You misunderstood what I said. I said comparative estimation has been proven to be more effective than absolute estimation. I didn't say that scrum/agile has been proven anything and I don't claim such thing. Whatever works for your team is good, call it whatever. In my opinion, Scrum/Agile provides some guidelines and some empirically tested tools/resources to deal with common issues that developer teams face and it's one of the best starting points known so far.

And I agree that "you have been doing it wrong" is a common response. But is not a way to dismiss criticism, it is an attempt to say that anything that you apply incorrectly will lead to wrong results and by the looks of your comment you/your company applied or understood agile in the wrong way. Thus, you should be criticising your specific way of applying those rules not the whole methodology. Or you could criticise the way that many companies dogmatically apply scrum, of course.
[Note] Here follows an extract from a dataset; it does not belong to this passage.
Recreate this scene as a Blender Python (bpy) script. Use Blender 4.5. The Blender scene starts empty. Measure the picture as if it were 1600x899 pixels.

I also have an academic background in software engineering (which means nothing, by the way, it is an authority fallacy) and I also think there is tons of bullshit, I completely agree with you here.

Also, yes, Scrum might be one of those "hype cycles", so what? It means people trying new stuff and techniques, trying to improve themselves and their processes? Seems to me like a good thing to happen.

Finally, what I criticised was your attitude of "I know it better than the rest, I would do it my way not caring about what others do/want". Not only I would not criticise people who "speak up" and give their opinion against our processes, I would love if they did. It would give us great opportunities to improve ourselves. And I constantly try to avoid having an environment where people are not "in position to call out their PMs".